◆ Goal of the exercise:
Pick out the lines below with "picture" and list them.

##### Raw data #####

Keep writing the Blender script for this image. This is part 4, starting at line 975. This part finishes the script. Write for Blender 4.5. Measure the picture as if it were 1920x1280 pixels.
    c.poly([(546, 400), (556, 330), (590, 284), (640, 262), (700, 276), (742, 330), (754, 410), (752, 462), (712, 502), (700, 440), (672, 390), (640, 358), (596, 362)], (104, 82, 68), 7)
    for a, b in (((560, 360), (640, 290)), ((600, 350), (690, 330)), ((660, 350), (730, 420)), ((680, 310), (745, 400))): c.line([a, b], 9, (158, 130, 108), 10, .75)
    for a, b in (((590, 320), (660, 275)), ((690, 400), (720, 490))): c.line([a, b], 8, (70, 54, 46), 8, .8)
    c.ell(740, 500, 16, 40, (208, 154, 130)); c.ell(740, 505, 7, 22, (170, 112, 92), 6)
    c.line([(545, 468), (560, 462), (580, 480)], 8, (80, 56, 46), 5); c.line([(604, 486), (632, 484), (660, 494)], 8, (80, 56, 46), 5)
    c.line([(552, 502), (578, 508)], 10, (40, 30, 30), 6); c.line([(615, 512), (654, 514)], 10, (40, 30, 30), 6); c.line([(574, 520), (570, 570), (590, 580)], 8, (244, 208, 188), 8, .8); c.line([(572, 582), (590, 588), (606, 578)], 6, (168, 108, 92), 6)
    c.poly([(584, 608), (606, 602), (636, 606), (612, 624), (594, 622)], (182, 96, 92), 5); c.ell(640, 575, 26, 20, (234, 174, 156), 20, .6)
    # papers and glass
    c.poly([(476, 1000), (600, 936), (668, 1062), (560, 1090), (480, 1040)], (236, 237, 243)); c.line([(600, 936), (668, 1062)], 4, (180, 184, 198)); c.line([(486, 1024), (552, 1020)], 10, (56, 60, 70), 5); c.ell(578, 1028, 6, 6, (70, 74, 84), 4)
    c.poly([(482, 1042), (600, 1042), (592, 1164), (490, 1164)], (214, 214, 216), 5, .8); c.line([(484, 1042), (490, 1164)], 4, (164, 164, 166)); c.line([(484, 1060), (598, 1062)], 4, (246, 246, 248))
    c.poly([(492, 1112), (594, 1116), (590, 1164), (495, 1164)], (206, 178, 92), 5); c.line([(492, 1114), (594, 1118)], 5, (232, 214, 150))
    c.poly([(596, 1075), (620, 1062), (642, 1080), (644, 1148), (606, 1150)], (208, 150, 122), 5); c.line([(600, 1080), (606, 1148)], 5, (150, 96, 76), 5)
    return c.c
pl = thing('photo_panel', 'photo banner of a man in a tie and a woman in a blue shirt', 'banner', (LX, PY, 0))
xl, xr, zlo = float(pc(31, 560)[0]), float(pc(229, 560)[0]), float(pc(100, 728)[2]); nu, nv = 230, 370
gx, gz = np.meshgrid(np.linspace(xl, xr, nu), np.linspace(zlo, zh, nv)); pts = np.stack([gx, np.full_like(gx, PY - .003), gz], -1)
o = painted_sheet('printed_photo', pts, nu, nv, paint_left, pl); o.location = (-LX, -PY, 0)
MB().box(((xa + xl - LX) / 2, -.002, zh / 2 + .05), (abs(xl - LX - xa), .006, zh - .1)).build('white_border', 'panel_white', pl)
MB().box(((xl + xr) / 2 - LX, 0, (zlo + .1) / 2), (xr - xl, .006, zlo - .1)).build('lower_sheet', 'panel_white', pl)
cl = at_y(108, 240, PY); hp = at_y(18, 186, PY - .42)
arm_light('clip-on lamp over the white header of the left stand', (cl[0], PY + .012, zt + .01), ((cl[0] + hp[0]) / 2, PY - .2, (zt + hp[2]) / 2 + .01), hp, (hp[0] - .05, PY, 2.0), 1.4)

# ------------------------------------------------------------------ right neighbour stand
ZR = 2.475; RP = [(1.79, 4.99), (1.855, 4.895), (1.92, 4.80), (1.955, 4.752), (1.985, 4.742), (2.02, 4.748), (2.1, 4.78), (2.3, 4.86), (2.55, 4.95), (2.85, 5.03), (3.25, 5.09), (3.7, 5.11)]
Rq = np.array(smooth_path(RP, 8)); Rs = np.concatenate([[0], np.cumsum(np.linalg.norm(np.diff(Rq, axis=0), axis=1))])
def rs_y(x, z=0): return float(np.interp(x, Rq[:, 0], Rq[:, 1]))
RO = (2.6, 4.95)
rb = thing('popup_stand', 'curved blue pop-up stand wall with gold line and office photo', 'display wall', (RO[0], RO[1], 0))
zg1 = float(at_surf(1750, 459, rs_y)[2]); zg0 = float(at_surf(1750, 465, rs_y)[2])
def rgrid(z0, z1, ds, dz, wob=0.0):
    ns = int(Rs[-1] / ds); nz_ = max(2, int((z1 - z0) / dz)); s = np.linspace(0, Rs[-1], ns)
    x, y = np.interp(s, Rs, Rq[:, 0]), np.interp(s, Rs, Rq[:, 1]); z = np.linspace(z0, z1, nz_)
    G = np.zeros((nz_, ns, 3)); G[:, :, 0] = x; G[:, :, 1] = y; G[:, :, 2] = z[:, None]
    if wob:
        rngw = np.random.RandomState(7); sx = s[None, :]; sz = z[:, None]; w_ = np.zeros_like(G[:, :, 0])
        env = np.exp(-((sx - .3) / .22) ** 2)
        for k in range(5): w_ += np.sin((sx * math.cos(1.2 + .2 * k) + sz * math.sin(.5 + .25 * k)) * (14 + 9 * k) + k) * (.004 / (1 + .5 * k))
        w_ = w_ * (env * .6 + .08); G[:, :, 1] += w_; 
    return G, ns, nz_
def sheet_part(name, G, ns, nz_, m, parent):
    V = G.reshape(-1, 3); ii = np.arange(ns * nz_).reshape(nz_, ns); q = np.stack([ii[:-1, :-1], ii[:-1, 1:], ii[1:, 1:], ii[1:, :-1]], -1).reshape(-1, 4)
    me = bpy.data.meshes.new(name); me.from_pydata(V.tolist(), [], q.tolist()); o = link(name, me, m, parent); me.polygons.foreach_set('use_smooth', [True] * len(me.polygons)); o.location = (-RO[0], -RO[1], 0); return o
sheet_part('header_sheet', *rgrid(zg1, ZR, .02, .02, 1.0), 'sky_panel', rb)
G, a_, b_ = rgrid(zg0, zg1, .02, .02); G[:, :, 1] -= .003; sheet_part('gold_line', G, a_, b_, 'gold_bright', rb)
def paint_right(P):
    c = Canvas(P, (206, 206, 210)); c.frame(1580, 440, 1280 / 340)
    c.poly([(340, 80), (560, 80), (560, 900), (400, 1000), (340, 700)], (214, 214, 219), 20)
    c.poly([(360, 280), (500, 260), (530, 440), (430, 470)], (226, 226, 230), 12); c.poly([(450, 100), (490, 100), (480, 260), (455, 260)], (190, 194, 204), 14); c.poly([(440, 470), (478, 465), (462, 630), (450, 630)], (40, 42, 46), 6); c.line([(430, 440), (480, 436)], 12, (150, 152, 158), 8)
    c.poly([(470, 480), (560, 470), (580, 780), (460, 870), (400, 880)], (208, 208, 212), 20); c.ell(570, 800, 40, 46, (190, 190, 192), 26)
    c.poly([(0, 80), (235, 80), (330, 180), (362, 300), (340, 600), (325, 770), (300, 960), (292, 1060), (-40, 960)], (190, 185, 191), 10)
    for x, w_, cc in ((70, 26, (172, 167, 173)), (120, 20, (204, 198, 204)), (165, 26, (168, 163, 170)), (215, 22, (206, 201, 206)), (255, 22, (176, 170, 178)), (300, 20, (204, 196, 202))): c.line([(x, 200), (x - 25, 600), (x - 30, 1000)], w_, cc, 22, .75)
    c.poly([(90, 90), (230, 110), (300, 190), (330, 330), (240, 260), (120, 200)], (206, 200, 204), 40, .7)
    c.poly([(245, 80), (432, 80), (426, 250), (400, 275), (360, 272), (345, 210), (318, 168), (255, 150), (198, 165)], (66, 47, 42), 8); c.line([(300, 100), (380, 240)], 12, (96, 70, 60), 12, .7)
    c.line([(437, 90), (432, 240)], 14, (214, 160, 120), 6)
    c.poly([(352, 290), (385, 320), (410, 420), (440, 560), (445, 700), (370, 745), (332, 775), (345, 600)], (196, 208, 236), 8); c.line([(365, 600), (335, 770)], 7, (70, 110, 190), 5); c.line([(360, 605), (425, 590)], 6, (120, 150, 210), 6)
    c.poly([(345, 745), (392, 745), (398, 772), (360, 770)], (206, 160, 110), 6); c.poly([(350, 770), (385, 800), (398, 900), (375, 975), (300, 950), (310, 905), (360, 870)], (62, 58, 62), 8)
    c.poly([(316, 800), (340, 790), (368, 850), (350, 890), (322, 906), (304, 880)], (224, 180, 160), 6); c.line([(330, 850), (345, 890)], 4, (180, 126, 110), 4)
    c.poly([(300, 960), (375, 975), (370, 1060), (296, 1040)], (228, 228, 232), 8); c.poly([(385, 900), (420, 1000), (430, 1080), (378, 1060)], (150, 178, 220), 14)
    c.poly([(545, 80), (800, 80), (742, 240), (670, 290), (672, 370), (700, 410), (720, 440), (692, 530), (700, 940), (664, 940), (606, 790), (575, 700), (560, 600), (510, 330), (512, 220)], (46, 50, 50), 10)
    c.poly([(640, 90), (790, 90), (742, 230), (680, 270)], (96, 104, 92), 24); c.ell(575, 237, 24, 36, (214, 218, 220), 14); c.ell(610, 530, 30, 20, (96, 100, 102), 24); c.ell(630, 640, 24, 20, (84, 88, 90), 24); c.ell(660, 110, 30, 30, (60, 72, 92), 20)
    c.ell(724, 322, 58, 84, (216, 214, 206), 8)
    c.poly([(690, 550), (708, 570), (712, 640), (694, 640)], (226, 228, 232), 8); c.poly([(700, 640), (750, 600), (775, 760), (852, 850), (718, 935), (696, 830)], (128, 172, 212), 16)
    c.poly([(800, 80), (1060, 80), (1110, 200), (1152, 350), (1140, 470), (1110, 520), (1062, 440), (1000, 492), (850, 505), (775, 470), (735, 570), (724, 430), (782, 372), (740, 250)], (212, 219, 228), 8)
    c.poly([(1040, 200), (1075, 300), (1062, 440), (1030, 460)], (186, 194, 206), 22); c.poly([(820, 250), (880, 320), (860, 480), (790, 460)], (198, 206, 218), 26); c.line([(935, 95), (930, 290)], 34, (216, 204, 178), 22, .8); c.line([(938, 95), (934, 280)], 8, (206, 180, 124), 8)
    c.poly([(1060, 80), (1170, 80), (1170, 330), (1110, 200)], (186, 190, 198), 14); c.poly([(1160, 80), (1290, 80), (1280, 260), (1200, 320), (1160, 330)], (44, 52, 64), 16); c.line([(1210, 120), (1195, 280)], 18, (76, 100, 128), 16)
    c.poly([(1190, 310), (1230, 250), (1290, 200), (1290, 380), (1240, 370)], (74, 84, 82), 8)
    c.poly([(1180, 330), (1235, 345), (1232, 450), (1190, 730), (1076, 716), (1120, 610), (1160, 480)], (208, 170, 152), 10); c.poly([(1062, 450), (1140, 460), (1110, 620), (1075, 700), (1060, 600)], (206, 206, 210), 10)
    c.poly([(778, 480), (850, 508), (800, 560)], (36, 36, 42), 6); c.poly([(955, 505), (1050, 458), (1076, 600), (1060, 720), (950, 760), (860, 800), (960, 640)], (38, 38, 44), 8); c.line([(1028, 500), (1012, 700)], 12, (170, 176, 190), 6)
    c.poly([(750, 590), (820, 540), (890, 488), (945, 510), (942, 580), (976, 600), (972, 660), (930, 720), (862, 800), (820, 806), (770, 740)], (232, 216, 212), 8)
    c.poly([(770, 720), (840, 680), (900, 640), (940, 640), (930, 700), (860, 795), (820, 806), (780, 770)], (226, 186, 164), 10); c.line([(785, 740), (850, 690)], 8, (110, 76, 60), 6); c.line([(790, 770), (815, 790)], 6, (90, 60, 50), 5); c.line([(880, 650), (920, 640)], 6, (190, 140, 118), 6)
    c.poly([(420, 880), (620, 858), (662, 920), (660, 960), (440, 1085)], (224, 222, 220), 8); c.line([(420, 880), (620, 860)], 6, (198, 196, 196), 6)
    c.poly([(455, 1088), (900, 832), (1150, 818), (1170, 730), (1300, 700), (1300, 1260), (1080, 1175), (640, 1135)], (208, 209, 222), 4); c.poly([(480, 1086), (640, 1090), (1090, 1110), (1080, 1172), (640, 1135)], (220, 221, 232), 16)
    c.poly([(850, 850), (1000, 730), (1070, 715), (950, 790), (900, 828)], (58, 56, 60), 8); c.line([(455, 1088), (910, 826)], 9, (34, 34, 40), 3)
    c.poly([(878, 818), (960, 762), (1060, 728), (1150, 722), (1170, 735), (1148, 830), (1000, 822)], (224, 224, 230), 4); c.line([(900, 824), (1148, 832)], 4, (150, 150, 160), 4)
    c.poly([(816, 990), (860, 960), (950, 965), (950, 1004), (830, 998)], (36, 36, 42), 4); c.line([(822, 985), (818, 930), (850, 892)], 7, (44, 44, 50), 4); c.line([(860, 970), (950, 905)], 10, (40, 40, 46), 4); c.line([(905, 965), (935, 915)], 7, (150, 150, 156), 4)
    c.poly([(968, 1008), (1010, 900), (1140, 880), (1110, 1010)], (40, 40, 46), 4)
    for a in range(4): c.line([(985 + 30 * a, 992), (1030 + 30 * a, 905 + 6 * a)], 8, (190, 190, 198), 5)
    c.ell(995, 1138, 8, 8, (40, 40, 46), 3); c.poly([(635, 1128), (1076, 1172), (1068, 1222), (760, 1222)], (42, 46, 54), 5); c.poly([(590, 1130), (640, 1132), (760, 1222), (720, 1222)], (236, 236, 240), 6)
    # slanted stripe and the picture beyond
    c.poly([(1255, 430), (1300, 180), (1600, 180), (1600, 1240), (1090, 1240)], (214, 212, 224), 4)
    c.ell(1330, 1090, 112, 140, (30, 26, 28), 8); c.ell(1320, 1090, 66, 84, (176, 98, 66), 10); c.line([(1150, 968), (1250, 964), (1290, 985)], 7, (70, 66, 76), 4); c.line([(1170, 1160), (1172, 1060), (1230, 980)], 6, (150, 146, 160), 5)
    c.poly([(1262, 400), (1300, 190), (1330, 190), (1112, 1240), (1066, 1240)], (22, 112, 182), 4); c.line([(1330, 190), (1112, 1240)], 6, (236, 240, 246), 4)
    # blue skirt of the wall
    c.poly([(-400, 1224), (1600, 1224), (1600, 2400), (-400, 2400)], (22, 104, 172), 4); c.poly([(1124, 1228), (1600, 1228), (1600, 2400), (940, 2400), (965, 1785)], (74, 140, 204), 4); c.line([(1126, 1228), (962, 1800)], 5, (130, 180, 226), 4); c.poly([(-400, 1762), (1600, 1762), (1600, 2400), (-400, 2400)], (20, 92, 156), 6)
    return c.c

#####

◆ Exercise response:
Keep writing the Blender script for this image. This is part 4, starting at line 975. This part finishes the script. Write for Blender 4.5. Measure the picture as if it were 1920x1280 pixels.
    # slanted stripe and the picture beyond